## What this task involves
Write the material out again in full, word for word. Do not include the pictures.

## Recorded information
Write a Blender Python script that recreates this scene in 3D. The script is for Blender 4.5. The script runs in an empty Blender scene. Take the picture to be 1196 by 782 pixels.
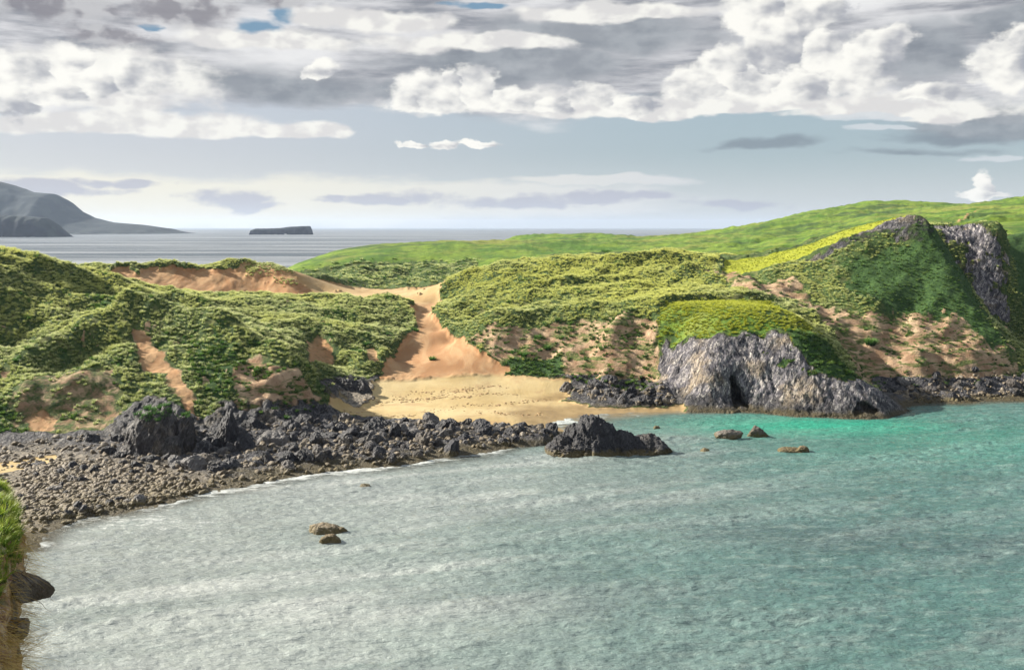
import bpy, math, random
import numpy as np

R = math.radians
rng = np.random.default_rng(7)
random.seed(7)
scene = bpy.context.scene
C = scene.collection
F, CX, HY, EYE = 1150.0, 598.0, 265.0, 40.0      # focal length in photo pixels, principal point, eye height in metres

# ------------------------------------------------------------------ camera
cam_d = bpy.data.cameras.new('camera')
cam = bpy.data.objects.new('camera', cam_d)
C.objects.link(cam)
cam.location = (0, 0, EYE)
cam.rotation_euler = (R(90), 0, 0)
cam_d.sensor_width = 36.0
cam_d.lens = 36.0 * F / 1196.0
cam_d.shift_y = -(391.0 - HY) / 1196.0
cam_d.clip_start = 0.5
cam_d.clip_end = 120000.0
scene.camera = cam

# ------------------------------------------------------------------ sun, exposure
SUN_AZ, SUN_EL = R(-73), R(30)                   # azimuth from +Y towards +X
sv = np.array([math.sin(SUN_AZ) * math.cos(SUN_EL), math.cos(SUN_AZ) * math.cos(SUN_EL), math.sin(SUN_EL)])
sun_d = bpy.data.lights.new('sun', 'SUN')
sun_d.energy = 5.0
sun_d.angle = R(0.6)
sun_d.color = (1.0, 0.93, 0.80)
sun = bpy.data.objects.new('sun', sun_d)
C.objects.link(sun)
sun.location = tuple(sv * 300)
import mathutils
sun.rotation_euler = mathutils.Vector(tuple(sv)).to_track_quat('Z', 'Y').to_euler()
scene.view_settings.view_transform = 'Standard'
scene.view_settings.look = 'None'
scene.view_settings.exposure = 1.4
scene.view_settings.gamma = 1.0
scene.view_settings.use_curve_mapping = False
scene.render.engine = 'CYCLES'
cy = scene.cycles
cy.use_denoising = True
cy.sample_clamp_direct = 5.0
cy.sample_clamp_indirect = 3.0
cy.max_bounces = 4
cy.diffuse_bounces = 2
cy.glossy_bounces = 2
cy.transmission_bounces = 2
cy.transparent_max_bounces = 6
cy.volume_bounces = 0
cy.use_adaptive_sampling = True
cy.adaptive_threshold = 0.01


# ------------------------------------------------------------------ node helpers
class NT:
    def __init__(s, tree):
        s.t = tree

    def n(s, typ, **kw):
        nd = s.t.nodes.new(typ)
        for k, v in kw.items():
            setattr(nd, k, v)
        return nd

    def put(s, sock, v):
        if v is None:
            return
        if isinstance(v, bpy.types.NodeSocket):
            s.t.links.new(v, sock)
        elif isinstance(v, (tuple, list)) and sock.type == 'RGBA' and len(v) == 3:
            sock.default_value = (*v, 1)
        else:
            sock.default_value = v

    def m(s, op, a, b=None, c=None, clamp=False):
        nd = s.n('ShaderNodeMath', operation=op, use_clamp=clamp)
        s.put(nd.inputs[0], a); s.put(nd.inputs[1], b)
        if c is not None:
            s.put(nd.inputs[2], c)
        return nd.outputs[0]

    def v(s, op, a, b=None, scale=None):
        nd = s.n('ShaderNodeVectorMath', operation=op)
        s.put(nd.inputs[0], a)
        if b is not None:
            s.put(nd.inputs[1], b)
        if scale is not None:
            s.put(nd.inputs['Scale'], scale)
        return nd.outputs['Value'] if op in ('DOT_PRODUCT', 'LENGTH') else nd.outputs[0]

    def xyz(s, x, y, z):
        nd = s.n('ShaderNodeCombineXYZ')
        s.put(nd.inputs[0], x); s.put(nd.inputs[1], y); s.put(nd.inputs[2], z)
        return nd.outputs[0]

    def sep(s, a):
        nd = s.n('ShaderNodeSeparateXYZ'); s.put(nd.inputs[0], a)
        return nd.outputs

    def noise(s, vec, scale, detail=4, rough=0.55, dist=0.0, lac=2.0, col=False):
        nd = s.n('ShaderNodeTexNoise')
        s.put(nd.inputs['Vector'], vec)
        nd.inputs['Scale'].default_value = scale
        nd.inputs['Detail'].default_value = detail
        nd.inputs['Roughness'].default_value = rough
        nd.inputs['Distortion'].default_value = dist
        nd.inputs['Lacunarity'].default_value = lac
        return nd.outputs['Color' if col else 'Fac']

    def voro(s, vec, scale, feature='F1', out='Distance'):
        nd = s.n('ShaderNodeTexVoronoi', feature=feature)
        s.put(nd.inputs['Vector'], vec)
        nd.inputs['Scale'].default_value = scale
        return nd.outputs[out]

    def ss(s, x, lo, hi, a=0.0, b=1.0):
        nd = s.n('ShaderNodeMapRange', interpolation_type='SMOOTHSTEP')
        s.put(nd.inputs['Value'], x)
        s.put(nd.inputs['From Min'], lo); s.put(nd.inputs['From Max'], hi)
        s.put(nd.inputs['To Min'], a); s.put(nd.inputs['To Max'], b)
        return nd.outputs['Result']

    def mix(s, f, a, b, blend='MIX'):
        nd = s.n('ShaderNodeMix', data_type='RGBA', blend_type=blend)
        s.put(nd.inputs['Factor'], f)
        s.put(nd.inputs[6], a); s.put(nd.inputs[7], b)
        return nd.outputs[2]

    def attr(s, name, typ='GEOMETRY'):
        return s.n('ShaderNodeAttribute', attribute_name=name, attribute_type=typ)

    def bump(s, h, strength, dist, normal=None):
        nd = s.n('ShaderNodeBump')
        s.put(nd.inputs['Height'], h)
        nd.inputs['Strength'].default_value = strength
        nd.inputs['Distance'].default_value = dist
        if normal is not None:
            s.put(nd.inputs['Normal'], normal)
        return nd.outputs[0]


def material(name):
    mt = bpy.data.materials.new(name)
    mt.use_nodes = True
    g = NT(mt.node_tree)
    return mt, g, mt.node_tree.nodes['Principled BSDF']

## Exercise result
Write a Blender Python script that recreates this scene in 3D. The script is for Blender 4.5. The script runs in an empty Blender scene. Take the picture to be 1196 by 782 pixels.
import bpy, math, random
import numpy as np

R = math.radians
rng = np.random.default_rng(7)
random.seed(7)
scene = bpy.context.scene
C = scene.collection
F, CX, HY, EYE = 1150.0, 598.0, 265.0, 40.0      # focal length in photo pixels, principal point, eye height in metres

# ------------------------------------------------------------------ camera
cam_d = bpy.data.cameras.new('camera')
cam = bpy.data.objects.new('camera', cam_d)
C.objects.link(cam)
cam.location = (0, 0, EYE)
cam.rotation_euler = (R(90), 0, 0)
cam_d.sensor_width = 36.0
cam_d.lens = 36.0 * F / 1196.0
cam_d.shift_y = -(391.0 - HY) / 1196.0
cam_d.clip_start = 0.5
cam_d.clip_end = 120000.0
scene.camera = cam

# ------------------------------------------------------------------ sun, exposure
SUN_AZ, SUN_EL = R(-73), R(30)                   # azimuth from +Y towards +X
sv = np.array([math.sin(SUN_AZ) * math.cos(SUN_EL), math.cos(SUN_AZ) * math.cos(SUN_EL), math.sin(SUN_EL)])
sun_d = bpy.data.lights.new('sun', 'SUN')
sun_d.energy = 5.0
sun_d.angle = R(0.6)
sun_d.color = (1.0, 0.93, 0.80)
sun = bpy.data.objects.new('sun', sun_d)
C.objects.link(sun)
sun.location = tuple(sv * 300)
import mathutils
sun.rotation_euler = mathutils.Vector(tuple(sv)).to_track_quat('Z', 'Y').to_euler()
scene.view_settings.view_transform = 'Standard'
scene.view_settings.look = 'None'
scene.view_settings.exposure = 1.4
scene.view_settings.gamma = 1.0
scene.view_settings.use_curve_mapping = False
scene.render.engine = 'CYCLES'
cy = scene.cycles
cy.use_denoising = True
cy.sample_clamp_direct = 5.0
cy.sample_clamp_indirect = 3.0
cy.max_bounces = 4
cy.diffuse_bounces = 2
cy.glossy_bounces = 2
cy.transmission_bounces = 2
cy.transparent_max_bounces = 6
cy.volume_bounces = 0
cy.use_adaptive_sampling = True
cy.adaptive_threshold = 0.01


# ------------------------------------------------------------------ node helpers
class NT:
    def __init__(s, tree):
        s.t = tree

    def n(s, typ, **kw):
        nd = s.t.nodes.new(typ)
        for k, v in kw.items():
            setattr(nd, k, v)
        return nd

    def put(s, sock, v):
        if v is None:
            return
        if isinstance(v, bpy.types.NodeSocket):
            s.t.links.new(v, sock)
        elif isinstance(v, (tuple, list)) and sock.type == 'RGBA' and len(v) == 3:
            sock.default_value = (*v, 1)
        else:
            sock.default_value = v

    def m(s, op, a, b=None, c=None, clamp=False):
        nd = s.n('ShaderNodeMath', operation=op, use_clamp=clamp)
        s.put(nd.inputs[0], a); s.put(nd.inputs[1], b)
        if c is not None:
            s.put(nd.inputs[2], c)
        return nd.outputs[0]

    def v(s, op, a, b=None, scale=None):
        nd = s.n('ShaderNodeVectorMath', operation=op)
        s.put(nd.inputs[0], a)
        if b is not None:
            s.put(nd.inputs[1], b)
        if scale is not None:
            s.put(nd.inputs['Scale'], scale)
        return nd.outputs['Value'] if op in ('DOT_PRODUCT', 'LENGTH') else nd.outputs[0]

    def xyz(s, x, y, z):
        nd = s.n('ShaderNodeCombineXYZ')
        s.put(nd.inputs[0], x); s.put(nd.inputs[1], y); s.put(nd.inputs[2], z)
        return nd.outputs[0]

    def sep(s, a):
        nd = s.n('ShaderNodeSeparateXYZ'); s.put(nd.inputs[0], a)
        return nd.outputs

    def noise(s, vec, scale, detail=4, rough=0.55, dist=0.0, lac=2.0, col=False):
        nd = s.n('ShaderNodeTexNoise')
        s.put(nd.inputs['Vector'], vec)
        nd.inputs['Scale'].default_value = scale
        nd.inputs['Detail'].default_value = detail
        nd.inputs['Roughness'].default_value = rough
        nd.inputs['Distortion'].default_value = dist
        nd.inputs['Lacunarity'].default_value = lac
        return nd.outputs['Color' if col else 'Fac']

    def voro(s, vec, scale, feature='F1', out='Distance'):
        nd = s.n('ShaderNodeTexVoronoi', feature=feature)
        s.put(nd.inputs['Vector'], vec)
        nd.inputs['Scale'].default_value = scale
        return nd.outputs[out]

    def ss(s, x, lo, hi, a=0.0, b=1.0):
        nd = s.n('ShaderNodeMapRange', interpolation_type='SMOOTHSTEP')
        s.put(nd.inputs['Value'], x)
        s.put(nd.inputs['From Min'], lo); s.put(nd.inputs['From Max'], hi)
        s.put(nd.inputs['To Min'], a); s.put(nd.inputs['To Max'], b)
        return nd.outputs['Result']

    def mix(s, f, a, b, blend='MIX'):
        nd = s.n('ShaderNodeMix', data_type='RGBA', blend_type=blend)
        s.put(nd.inputs['Factor'], f)
        s.put(nd.inputs[6], a); s.put(nd.inputs[7], b)
        return nd.outputs[2]

    def attr(s, name, typ='GEOMETRY'):
        return s.n('ShaderNodeAttribute', attribute_name=name, attribute_type=typ)

    def bump(s, h, strength, dist, normal=None):
        nd = s.n('ShaderNodeBump')
        s.put(nd.inputs['Height'], h)
        nd.inputs['Strength'].default_value = strength
        nd.inputs['Distance'].default_value = dist
        if normal is not None:
            s.put(nd.inputs['Normal'], normal)
        return nd.outputs[0]


def material(name):
    mt = bpy.data.materials.new(name)
    mt.use_nodes = True
    g = NT(mt.node_tree)
    return mt, g, mt.node_tree.nodes['Principled BSDF']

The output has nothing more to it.